● Set problem
Retype, exactly as written, every line from the one containing "were 1632x1224 pixels." down to the one containing "joint', 0.15, 'weeds')", including both, and nothing else.

● Rows

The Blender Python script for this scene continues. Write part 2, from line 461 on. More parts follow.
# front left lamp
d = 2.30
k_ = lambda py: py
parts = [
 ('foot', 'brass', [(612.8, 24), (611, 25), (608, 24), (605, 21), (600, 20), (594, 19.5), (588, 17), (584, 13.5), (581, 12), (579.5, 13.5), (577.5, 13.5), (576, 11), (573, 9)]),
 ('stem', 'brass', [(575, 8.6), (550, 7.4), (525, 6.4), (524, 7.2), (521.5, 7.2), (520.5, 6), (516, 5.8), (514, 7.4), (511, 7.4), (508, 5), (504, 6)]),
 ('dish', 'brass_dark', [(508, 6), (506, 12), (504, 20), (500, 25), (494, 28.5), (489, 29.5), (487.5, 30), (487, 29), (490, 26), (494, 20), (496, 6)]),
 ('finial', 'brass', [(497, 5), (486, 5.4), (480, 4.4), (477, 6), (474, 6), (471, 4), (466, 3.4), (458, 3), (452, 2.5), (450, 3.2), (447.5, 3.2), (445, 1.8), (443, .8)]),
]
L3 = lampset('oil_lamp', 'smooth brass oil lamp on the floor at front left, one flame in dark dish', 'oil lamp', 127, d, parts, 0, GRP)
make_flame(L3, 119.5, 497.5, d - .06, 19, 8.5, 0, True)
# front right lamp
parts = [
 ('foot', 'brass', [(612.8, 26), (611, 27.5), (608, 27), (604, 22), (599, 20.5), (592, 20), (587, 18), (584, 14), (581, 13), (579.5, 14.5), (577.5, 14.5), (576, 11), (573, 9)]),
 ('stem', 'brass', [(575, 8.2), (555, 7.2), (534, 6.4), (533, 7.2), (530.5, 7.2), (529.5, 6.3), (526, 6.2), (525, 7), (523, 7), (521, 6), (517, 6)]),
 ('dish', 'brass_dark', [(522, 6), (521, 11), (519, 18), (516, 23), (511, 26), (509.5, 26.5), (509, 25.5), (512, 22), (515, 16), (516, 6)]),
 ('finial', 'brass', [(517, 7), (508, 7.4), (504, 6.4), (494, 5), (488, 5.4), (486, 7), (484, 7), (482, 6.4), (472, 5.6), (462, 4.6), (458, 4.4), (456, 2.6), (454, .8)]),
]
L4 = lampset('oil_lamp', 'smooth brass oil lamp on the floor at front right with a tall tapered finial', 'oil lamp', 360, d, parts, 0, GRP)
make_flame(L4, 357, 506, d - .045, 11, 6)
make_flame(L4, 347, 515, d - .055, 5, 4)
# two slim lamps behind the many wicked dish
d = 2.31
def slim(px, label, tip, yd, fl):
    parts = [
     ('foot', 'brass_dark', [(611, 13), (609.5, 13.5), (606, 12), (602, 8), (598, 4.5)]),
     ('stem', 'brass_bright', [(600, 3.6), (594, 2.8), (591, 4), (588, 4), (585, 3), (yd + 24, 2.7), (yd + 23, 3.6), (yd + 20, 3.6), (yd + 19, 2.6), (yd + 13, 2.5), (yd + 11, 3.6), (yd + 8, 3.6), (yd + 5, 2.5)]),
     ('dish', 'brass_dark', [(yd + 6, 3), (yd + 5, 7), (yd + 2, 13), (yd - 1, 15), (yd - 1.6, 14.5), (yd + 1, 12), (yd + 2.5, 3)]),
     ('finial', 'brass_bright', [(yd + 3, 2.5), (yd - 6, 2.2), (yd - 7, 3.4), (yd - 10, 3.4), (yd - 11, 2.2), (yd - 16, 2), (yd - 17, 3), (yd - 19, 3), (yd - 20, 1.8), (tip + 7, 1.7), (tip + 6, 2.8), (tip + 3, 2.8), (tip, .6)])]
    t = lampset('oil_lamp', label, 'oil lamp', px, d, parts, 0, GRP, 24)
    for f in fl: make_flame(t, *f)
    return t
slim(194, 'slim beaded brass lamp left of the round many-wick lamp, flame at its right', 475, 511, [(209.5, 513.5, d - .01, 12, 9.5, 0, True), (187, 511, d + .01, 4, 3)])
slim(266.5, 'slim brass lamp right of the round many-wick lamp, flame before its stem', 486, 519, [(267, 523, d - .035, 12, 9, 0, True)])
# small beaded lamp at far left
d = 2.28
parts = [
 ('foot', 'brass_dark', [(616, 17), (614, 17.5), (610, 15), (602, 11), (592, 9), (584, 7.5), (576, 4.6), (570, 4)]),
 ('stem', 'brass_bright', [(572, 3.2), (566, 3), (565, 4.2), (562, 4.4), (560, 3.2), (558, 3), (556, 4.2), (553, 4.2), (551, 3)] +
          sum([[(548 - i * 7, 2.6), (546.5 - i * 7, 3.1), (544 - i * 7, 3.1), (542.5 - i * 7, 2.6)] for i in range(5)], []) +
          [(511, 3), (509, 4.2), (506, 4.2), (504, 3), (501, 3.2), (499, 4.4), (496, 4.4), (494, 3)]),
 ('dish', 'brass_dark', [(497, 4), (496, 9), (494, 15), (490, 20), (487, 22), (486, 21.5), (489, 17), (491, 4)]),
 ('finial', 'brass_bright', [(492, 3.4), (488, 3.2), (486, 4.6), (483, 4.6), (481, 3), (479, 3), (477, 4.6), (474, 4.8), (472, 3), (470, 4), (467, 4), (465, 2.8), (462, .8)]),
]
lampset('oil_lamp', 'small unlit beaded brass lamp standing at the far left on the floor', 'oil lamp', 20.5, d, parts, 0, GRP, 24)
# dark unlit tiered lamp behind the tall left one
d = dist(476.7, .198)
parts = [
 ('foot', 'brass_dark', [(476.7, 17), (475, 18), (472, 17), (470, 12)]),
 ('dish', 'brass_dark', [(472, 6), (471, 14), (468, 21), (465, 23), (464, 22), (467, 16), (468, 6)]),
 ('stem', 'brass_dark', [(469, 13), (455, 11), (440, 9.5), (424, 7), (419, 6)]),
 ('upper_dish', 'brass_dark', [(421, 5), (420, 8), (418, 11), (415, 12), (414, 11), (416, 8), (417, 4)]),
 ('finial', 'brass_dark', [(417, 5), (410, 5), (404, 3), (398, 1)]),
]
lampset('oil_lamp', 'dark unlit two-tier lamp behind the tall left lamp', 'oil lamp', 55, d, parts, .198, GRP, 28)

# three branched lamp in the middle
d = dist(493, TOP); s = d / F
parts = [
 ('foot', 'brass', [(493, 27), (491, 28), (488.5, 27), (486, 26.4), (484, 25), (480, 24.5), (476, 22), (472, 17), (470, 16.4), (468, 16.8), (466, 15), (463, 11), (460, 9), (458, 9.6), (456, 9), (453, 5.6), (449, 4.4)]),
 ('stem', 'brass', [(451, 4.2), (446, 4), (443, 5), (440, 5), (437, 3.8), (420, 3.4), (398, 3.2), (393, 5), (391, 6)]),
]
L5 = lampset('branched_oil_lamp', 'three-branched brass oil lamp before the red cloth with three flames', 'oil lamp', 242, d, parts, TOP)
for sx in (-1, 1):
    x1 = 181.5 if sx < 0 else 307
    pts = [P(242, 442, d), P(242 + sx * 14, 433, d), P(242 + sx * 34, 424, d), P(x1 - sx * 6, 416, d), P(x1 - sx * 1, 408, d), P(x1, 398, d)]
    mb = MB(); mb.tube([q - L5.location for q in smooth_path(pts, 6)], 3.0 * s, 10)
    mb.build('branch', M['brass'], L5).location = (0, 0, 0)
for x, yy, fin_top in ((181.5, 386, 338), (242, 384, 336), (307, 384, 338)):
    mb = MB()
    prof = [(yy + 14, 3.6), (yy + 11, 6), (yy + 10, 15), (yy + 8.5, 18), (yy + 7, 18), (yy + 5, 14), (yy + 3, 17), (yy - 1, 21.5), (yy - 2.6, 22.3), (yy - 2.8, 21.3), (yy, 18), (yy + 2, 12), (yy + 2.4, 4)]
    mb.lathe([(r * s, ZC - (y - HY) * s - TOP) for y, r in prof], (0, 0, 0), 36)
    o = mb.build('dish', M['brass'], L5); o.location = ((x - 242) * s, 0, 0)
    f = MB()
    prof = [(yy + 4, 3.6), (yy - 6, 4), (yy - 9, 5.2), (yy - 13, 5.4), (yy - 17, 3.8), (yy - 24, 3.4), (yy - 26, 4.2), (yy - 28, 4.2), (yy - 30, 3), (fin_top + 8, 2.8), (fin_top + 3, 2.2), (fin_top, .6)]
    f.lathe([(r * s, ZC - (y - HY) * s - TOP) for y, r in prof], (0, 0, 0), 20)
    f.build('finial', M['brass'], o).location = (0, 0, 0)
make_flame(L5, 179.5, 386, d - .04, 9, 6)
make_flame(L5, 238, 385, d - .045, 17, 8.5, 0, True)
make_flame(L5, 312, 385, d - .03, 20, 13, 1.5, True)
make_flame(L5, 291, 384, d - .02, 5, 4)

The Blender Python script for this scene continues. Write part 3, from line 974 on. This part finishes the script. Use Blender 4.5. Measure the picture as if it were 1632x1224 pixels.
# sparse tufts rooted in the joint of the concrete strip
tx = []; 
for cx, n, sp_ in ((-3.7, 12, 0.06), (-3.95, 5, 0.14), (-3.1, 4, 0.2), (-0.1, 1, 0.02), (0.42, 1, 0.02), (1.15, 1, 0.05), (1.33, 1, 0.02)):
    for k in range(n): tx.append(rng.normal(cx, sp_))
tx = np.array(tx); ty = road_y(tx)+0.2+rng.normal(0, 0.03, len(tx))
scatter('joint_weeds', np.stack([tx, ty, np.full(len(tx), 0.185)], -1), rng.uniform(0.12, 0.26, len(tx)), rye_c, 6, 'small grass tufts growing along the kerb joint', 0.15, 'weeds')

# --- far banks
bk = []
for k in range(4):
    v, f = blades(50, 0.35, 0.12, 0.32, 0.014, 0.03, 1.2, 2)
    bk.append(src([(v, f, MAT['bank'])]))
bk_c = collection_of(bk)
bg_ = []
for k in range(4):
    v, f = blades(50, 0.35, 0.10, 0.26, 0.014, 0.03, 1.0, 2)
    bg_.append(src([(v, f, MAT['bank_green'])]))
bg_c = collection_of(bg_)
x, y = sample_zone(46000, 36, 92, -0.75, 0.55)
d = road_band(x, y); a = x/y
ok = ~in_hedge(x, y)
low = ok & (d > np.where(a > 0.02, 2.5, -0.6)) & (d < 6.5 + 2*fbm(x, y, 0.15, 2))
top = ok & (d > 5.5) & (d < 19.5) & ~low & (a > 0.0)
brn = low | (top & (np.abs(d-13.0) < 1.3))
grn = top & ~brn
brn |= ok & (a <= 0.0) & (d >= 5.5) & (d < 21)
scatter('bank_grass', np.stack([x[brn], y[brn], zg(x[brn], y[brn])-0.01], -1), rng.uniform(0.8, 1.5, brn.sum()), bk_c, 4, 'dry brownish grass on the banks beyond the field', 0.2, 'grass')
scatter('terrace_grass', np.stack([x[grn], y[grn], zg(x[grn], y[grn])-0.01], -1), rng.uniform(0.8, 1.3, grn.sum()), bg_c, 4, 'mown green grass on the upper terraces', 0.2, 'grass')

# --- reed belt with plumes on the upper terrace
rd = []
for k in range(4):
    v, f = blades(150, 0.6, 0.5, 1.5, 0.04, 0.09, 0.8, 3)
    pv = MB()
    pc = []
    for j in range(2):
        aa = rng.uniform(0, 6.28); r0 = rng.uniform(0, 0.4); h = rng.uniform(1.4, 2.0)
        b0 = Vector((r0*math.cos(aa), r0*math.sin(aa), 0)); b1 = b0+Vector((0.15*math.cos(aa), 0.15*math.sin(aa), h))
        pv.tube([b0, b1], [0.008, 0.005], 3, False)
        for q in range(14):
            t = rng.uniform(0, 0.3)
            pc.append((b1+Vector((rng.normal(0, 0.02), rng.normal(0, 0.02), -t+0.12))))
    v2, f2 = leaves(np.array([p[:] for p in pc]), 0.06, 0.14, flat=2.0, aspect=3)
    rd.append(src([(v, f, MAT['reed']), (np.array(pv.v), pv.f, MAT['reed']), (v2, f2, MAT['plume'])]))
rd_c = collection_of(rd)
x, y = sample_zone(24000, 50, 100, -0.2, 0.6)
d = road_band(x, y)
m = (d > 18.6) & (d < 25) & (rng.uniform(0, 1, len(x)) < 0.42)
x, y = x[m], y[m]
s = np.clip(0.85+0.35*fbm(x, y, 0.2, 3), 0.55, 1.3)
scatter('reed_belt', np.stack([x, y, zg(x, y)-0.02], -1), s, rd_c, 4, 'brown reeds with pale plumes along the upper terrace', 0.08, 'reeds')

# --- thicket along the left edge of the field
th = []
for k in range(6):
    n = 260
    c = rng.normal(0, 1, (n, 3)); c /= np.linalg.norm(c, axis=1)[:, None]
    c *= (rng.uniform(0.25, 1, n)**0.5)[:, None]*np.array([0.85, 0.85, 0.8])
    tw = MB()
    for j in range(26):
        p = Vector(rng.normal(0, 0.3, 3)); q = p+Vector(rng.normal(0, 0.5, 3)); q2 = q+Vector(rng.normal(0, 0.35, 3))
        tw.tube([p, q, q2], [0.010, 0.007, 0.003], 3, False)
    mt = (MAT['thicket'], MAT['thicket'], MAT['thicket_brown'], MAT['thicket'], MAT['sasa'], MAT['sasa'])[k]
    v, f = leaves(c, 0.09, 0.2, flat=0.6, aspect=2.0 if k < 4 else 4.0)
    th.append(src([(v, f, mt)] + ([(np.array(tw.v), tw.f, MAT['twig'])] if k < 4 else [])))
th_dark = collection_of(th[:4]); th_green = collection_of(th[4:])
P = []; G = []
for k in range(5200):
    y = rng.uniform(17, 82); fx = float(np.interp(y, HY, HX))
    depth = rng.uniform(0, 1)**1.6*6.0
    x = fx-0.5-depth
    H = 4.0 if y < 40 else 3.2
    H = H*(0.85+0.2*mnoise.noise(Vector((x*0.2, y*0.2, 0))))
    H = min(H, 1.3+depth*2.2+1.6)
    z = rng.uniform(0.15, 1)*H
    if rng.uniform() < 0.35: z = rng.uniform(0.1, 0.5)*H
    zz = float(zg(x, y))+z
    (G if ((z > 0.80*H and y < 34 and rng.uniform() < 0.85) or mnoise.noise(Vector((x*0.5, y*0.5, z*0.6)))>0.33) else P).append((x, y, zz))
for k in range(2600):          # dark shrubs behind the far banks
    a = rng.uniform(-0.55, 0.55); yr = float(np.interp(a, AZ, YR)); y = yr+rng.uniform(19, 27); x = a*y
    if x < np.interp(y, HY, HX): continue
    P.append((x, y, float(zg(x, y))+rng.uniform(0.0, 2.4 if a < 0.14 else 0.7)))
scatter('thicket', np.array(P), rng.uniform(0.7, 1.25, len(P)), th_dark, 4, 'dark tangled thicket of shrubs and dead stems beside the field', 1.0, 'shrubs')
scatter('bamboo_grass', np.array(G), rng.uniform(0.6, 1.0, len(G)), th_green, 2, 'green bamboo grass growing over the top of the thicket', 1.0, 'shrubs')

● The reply
The Blender Python script for this scene continues. Write part 3, from line 974 on. This part finishes the script. Use Blender 4.5. Measure the picture as if it were 1632x1224 pixels.
# sparse tufts rooted in the joint of the concrete strip
tx = []; 
for cx, n, sp_ in ((-3.7, 12, 0.06), (-3.95, 5, 0.14), (-3.1, 4, 0.2), (-0.1, 1, 0.02), (0.42, 1, 0.02), (1.15, 1, 0.05), (1.33, 1, 0.02)):
    for k in range(n): tx.append(rng.normal(cx, sp_))
tx = np.array(tx); ty = road_y(tx)+0.2+rng.normal(0, 0.03, len(tx))
scatter('joint_weeds', np.stack([tx, ty, np.full(len(tx), 0.185)], -1), rng.uniform(0.12, 0.26, len(tx)), rye_c, 6, 'small grass tufts growing along the kerb joint', 0.15, 'weeds')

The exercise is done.